Isso não quer dizer que músicas com conteúdo nocivo podem afetar diretamente o comportamento de quem as escuta.
Há, porém, estudos que sugerem uma relação entre a exposição a canções violentas, independentemente do gênero musical, e o aumento do número de pensamentos e ideias agressivas. A pesquisadora alerta:
“É importante esclarecer que as pesquisas sugerem apenas uma correlação entre esses fatores, mas não que músicas com conteúdo violento causem comportamentos agressivos. Essa é uma diferença muito importante.”
‘Taca fogo na muié’
Insinuações de violência em nome do amor aparecem, por exemplo, em “Precipício”, lançada por João Bosco e Vinicius com participação de Wesley Safadão. A letra fala de alguém com sentimentos dúbios em relação ao parceiro. Segue trecho:
“Eu quero que sua casa pegue fogo / Mas eu vou correndo só pra te salvar / Eu quero que seu mundo caia do 18º andar (…) / Eu quero te jogar do precipício / Ao mesmo tempo, te salvar”
“É o amor possessivo, intenso mesmo. Quando [o eu lírico] está com raiva, quer matar a pessoa, entre aspas. Não matar de verdade. A briga passa e vem o amor, aí ele quer salvar”, explica Vinicius. “O amor e o ódio estão presentes na relação a todo momento.”
Em “Taca fogo na muié”, Munhoz e Mariano cantam: “Eu tô querendo, tô, tacar fogo nessa muié / Essa danada não me larga, não desgruda do meu pé / Eu tô querendo, tô, tacar fogo nessa bandida / Só não taco que, se eu taco, minha vida tá perdida”. Procurada para falar sobre a letra, a dupla não respondeu.
‘Distanciamento psicológico’
Pesquisas mostram que a música é capaz de ativar áreas do sistema nervoso ligadas à emoção, memórias de longo prazo, motivação, prazer e ao processamento de informações com significado social.

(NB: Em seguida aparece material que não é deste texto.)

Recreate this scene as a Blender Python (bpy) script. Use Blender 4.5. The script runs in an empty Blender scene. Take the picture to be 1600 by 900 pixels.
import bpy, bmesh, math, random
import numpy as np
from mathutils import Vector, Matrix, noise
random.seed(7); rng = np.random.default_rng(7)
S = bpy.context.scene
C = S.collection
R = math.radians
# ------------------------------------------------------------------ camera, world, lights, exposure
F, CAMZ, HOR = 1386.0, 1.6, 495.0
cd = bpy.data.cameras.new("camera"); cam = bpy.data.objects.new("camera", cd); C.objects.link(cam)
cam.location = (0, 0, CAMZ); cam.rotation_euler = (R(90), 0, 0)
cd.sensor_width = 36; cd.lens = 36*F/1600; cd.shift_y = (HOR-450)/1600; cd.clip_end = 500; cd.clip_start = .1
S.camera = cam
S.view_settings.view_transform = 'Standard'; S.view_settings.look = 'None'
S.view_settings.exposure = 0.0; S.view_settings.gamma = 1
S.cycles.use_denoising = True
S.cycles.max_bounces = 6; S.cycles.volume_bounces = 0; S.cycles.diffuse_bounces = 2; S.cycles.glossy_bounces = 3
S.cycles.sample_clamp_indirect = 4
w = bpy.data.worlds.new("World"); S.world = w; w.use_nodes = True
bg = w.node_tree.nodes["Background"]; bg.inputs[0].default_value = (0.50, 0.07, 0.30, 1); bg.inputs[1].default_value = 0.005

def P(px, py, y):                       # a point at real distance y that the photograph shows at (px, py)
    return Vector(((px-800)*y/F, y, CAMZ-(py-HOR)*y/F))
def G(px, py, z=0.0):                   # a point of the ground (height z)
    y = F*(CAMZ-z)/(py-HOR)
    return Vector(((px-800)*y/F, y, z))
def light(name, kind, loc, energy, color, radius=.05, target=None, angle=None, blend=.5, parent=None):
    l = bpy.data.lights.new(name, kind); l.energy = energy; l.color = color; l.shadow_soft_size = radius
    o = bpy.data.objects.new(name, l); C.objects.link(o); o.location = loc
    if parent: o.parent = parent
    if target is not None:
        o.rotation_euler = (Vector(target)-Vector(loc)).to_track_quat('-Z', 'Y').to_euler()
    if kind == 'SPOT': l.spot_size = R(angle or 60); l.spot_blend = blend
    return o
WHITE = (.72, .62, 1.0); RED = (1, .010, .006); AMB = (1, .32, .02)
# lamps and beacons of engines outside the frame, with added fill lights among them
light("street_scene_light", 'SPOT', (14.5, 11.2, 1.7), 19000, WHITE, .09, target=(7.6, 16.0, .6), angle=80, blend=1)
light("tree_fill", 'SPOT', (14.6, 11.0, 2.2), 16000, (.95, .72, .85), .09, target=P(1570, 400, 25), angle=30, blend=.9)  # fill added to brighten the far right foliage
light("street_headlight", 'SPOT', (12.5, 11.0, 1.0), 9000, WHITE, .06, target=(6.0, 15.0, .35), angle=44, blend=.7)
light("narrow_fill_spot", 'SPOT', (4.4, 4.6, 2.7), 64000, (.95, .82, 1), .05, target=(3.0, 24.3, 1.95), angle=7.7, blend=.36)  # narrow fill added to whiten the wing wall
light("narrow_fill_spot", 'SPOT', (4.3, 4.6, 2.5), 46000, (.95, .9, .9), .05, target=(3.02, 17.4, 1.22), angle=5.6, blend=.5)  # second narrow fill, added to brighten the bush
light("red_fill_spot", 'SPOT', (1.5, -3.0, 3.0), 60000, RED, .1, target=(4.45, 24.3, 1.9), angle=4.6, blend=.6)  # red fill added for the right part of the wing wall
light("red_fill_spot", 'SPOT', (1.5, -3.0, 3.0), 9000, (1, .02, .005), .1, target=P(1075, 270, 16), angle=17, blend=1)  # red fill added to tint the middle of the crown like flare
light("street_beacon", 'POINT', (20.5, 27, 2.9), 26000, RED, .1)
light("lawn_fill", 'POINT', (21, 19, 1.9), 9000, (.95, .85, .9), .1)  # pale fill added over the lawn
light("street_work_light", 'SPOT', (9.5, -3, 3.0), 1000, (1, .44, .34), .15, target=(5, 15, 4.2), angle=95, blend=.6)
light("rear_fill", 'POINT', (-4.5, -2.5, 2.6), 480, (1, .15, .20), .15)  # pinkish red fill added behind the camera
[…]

A ativação dessas áreas é maior quando a canção tem letra. Mas há outros fatores que podem determinar se a música influenciará o comportamento. O gosto musical é um deles.
Uma pesquisa publicada neste ano no jornal da Associação Americana de Psicologia comparou as experiências de fãs e não fãs em relação a músicas com temas considerados perturbadores.
Os resultados mostraram que fãs reportaram apenas emoções positivas ao ouvirem as músicas, como poder, alegria, tranquilidade e sensação de controle. As pessoas que não gostam do gênero disseram sentir medo, tensão, irritação, confusão.
“Uma das explicações dos pesquisadores é que, talvez, fãs consigam se distanciar psicologicamente do conteúdo das músicas”, explica Thenille.
Há algum limite?
Eduardo Pepato, produtor de “Vidinha de balada” (o fenômeno do “vai namorar comigo, sim”), vê um limite para a vertente sinistra do sertanejo:
“Tudo é válido no tema do amor, desde que não se fale em fazer mal a alguém ou a si mesmo.”
Já Caliman, o compositor de “Contrato”, considera “ultrapassada” a ideia de que a música pode refletir em comportamentos reais. Para ele, deixar-se levar pelo politicamente correto na hora de escrever é “o começo do fim do autor”.
Vinicius, da dupla com João Bosco, diz que a música “passa sempre uma mensagem positiva” e faz uma comparação comum nesse tipo de discussão: “Você não vai ver um filme de terror e sair cometendo atrocidades por aí”.
Por via das dúvidas, melhor seguir o conselho que ele mesmo dá em “Precipício”: em alguns corações não dá para confiar.